Il y a d'abord la légende : au-delà des buts et des trophées, Pelé a été déclaré trésor national du Brésil, avec mention "non exportable". Pelé a mis fin à une guerre au Biafra. Pelé a provoqué une révolution dans les Antilles.

Pelé a été ministre des Sports et une loi porte son nom. Pelé a posé pour Andy Warhol. Pelé a dîné avec Brigitte Bardot. Pelé a enregistré des chansons, joué dans des films, tourné des pubs. Pelé est apparu avec l'équipe du Brésil à l'âge de cinquante ans Et lorsque Pelé est en sueur, un cœur se dessine sur son maillot.
Il est au football ce que Muhammad Ali est à la boxe, Michael Jordan au basket, Juan Manuel Fangio à la course automobile ou Eddy Merckx au cyclisme. Pelé est même ce qu'Elvis Presley est au rock, Mozart à la musique classique et Marilyn Monroe au cinéma : la figure parfaitement représentative d'une discipline populaire.
Du noir et blanc à la couleur
Il y a l'image du footballeur. Un physique d'Apollon à la musculature idéalement proportionnée. Une impression d'équilibre et de puissance mêlés à une fascinante décontraction. Un regard déterminé auquel rien ne semble échapper. Ajoutez un sourire parfait, une voix suave, un charme indéniable, et vous n'êtes pas loin de l'homme idéal.
Ensuite, l'époque. Pelé est passé du noir et blanc à la couleur. On l'a vu depuis l'antique Coupe du monde 1958 sur les vieux postes monochromes jusqu'au Mundial mexicain de 1970 en technicolor. Ses exploits ont d'abord plus souvent été écrits que filmés, moins vus que reconstitués dans l'imaginaire.

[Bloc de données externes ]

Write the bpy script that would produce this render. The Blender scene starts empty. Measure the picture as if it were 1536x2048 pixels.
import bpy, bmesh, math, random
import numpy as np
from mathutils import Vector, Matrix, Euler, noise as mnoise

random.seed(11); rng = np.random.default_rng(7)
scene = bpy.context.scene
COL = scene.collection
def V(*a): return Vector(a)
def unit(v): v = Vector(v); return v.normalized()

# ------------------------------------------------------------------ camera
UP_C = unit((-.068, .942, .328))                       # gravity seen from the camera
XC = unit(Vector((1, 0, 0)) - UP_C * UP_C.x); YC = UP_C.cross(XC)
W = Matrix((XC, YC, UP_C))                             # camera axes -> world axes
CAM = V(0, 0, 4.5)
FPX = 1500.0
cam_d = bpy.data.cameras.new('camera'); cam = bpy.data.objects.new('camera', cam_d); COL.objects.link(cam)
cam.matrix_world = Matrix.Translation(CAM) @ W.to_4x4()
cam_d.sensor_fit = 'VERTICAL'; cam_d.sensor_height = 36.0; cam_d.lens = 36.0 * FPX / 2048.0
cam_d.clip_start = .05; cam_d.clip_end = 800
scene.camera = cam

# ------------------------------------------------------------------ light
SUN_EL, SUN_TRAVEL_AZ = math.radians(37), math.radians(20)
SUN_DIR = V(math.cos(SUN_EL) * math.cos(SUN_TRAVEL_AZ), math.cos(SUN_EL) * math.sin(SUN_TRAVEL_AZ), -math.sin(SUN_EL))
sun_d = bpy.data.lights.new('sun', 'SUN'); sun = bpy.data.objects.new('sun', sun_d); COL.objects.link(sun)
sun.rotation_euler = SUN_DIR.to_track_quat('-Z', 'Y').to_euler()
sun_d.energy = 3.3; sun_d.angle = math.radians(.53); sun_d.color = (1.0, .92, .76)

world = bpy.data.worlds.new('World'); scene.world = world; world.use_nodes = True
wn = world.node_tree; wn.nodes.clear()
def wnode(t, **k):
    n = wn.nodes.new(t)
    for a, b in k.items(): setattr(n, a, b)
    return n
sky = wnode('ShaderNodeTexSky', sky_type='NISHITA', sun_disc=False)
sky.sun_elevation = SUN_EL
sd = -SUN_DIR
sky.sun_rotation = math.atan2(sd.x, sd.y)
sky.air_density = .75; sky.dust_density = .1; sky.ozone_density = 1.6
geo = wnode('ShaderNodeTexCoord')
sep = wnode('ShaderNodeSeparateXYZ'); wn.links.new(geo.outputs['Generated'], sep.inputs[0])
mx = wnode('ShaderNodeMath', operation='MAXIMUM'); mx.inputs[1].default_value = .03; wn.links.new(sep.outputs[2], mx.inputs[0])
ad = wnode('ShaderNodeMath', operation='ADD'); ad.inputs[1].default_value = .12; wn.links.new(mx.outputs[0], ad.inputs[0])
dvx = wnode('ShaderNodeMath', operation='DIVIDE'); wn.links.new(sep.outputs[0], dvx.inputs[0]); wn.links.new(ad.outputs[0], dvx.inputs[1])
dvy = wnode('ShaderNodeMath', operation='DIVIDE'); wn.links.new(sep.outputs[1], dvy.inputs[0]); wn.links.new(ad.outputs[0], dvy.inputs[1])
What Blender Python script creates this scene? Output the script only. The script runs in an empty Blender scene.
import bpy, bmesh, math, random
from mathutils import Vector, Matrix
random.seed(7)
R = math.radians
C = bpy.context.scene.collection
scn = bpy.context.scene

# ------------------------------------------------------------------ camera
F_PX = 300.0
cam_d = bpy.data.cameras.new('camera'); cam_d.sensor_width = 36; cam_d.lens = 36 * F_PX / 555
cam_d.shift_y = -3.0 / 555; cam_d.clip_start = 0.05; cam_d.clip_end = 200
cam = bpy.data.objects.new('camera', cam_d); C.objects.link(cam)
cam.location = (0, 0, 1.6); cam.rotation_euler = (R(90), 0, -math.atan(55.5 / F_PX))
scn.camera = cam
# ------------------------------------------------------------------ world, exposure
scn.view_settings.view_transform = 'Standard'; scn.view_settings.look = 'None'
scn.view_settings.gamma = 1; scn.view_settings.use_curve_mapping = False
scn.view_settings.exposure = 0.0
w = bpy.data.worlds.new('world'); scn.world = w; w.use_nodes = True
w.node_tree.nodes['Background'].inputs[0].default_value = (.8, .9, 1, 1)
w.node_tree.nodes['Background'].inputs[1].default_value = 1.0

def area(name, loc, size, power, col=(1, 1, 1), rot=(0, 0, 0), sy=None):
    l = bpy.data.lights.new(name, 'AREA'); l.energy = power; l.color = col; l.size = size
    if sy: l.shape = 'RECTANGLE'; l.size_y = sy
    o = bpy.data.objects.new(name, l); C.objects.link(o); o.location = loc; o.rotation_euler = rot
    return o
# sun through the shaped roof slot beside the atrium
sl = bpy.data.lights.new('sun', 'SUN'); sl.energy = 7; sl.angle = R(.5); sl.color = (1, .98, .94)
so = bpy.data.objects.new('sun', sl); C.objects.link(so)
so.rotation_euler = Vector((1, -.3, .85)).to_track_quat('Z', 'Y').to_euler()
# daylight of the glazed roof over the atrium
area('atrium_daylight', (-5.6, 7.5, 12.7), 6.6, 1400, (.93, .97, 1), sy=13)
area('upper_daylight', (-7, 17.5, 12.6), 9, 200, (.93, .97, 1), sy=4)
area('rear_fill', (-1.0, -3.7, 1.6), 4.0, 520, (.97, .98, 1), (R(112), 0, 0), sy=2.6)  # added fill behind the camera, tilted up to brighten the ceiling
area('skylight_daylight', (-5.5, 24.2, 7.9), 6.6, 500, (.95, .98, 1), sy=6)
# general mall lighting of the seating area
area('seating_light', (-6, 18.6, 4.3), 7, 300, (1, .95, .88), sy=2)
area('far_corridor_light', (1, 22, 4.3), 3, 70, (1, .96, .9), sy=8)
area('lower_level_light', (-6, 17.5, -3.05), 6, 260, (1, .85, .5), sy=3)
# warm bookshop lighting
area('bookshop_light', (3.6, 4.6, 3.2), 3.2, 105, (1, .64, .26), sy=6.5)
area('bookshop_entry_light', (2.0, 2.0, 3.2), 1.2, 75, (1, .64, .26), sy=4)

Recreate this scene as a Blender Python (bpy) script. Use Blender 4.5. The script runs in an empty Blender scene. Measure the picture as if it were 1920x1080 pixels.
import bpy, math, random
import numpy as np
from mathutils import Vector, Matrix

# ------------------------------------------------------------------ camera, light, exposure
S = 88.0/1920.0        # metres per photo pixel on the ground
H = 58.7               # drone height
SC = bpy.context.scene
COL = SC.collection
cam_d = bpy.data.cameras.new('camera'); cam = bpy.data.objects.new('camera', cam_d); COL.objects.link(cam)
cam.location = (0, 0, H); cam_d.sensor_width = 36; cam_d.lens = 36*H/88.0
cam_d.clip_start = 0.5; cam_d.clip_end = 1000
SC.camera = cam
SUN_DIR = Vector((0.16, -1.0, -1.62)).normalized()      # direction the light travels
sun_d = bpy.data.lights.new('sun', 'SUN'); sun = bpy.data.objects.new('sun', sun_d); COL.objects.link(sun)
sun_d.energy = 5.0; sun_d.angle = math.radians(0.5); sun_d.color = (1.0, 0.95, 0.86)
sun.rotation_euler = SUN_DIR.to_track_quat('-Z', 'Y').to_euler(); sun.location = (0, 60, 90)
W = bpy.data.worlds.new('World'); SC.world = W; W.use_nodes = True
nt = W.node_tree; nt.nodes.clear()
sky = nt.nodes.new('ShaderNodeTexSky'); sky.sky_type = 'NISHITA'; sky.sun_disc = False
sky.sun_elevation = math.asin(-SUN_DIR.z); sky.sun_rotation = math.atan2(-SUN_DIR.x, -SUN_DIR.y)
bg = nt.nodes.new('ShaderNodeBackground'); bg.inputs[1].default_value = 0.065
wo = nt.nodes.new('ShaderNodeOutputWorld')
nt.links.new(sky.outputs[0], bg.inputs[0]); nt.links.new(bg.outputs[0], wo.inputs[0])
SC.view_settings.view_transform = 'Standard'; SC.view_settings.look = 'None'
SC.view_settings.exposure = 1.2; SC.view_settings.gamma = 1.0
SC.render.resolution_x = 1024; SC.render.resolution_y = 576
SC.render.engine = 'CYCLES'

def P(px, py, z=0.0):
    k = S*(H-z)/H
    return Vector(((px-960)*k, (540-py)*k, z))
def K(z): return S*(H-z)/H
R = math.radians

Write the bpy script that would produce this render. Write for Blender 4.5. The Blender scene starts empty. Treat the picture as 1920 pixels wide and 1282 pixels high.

Et puis, grâce à la Coupe du monde, Pelé s'est invité dans les foyers disposant d'un téléviseur. On a vu Pelé. On l'a vu marquer des buts. On l'a vu porté en triomphe par ses coéquipiers. On l'a vu tenter un lob du milieu de terrain. On l'a vu mystifier un gardien d'une feinte de corps diabolique.
On a vu un autre gardien obligé de réaliser la plus belle parade du monde pour l'empêcher de marquer. On a vu Pelé réaliser un amour de passe dans la course de son coéquipier pour l'ultime but du tournoi. Pelé a marqué plus de mille buts, mais ses plus beaux sont ceux qu'il n'a pas marqué.
À l'époque, les compétitions entre équipes nationales avaient un impact beaucoup plus grand que le football de clubs. La Coupe du monde était largement plus considérée que la Coupe des clubs champions, ancêtre de la Ligue des champions, ou la Copa Libertadores, son équivalent sud-américain.
Football-exhibition
Tous les quatre ans, Pelé savait attirer la lumière. Du tout jeune champion de 1958 à l'homme accompli de 1970, en passant par deux autres tournois inachevés en 1962 et 1966. Au Chili, Pelé se blesse dès le deuxième match et ne joue plus jusqu'à la fin du tournoi. Ses coéquipiers triomphent sans lui.
Une fois soigné, Pelé revient dans la Seleçao sans que cela fasse débat. En Angleterre, Pelé est attendu au coin du bois. Deux agressions consécutives, contre la Bulgarie et le Portugal, le contraignent à sortir du terrain. Toute l'Amérique du Sud y voit un acte prémédité.
Pelé avait aussi le talent de savoir se mettre en scène, comme l'illustrent la préparation et les célébrations du millième but de sa carrière. Sa carrière achevée, il ne manquera jamais de rappeler qu'il fut le meilleur joueur de tous les temps, au cas où quelqu'un l'aurait oublié.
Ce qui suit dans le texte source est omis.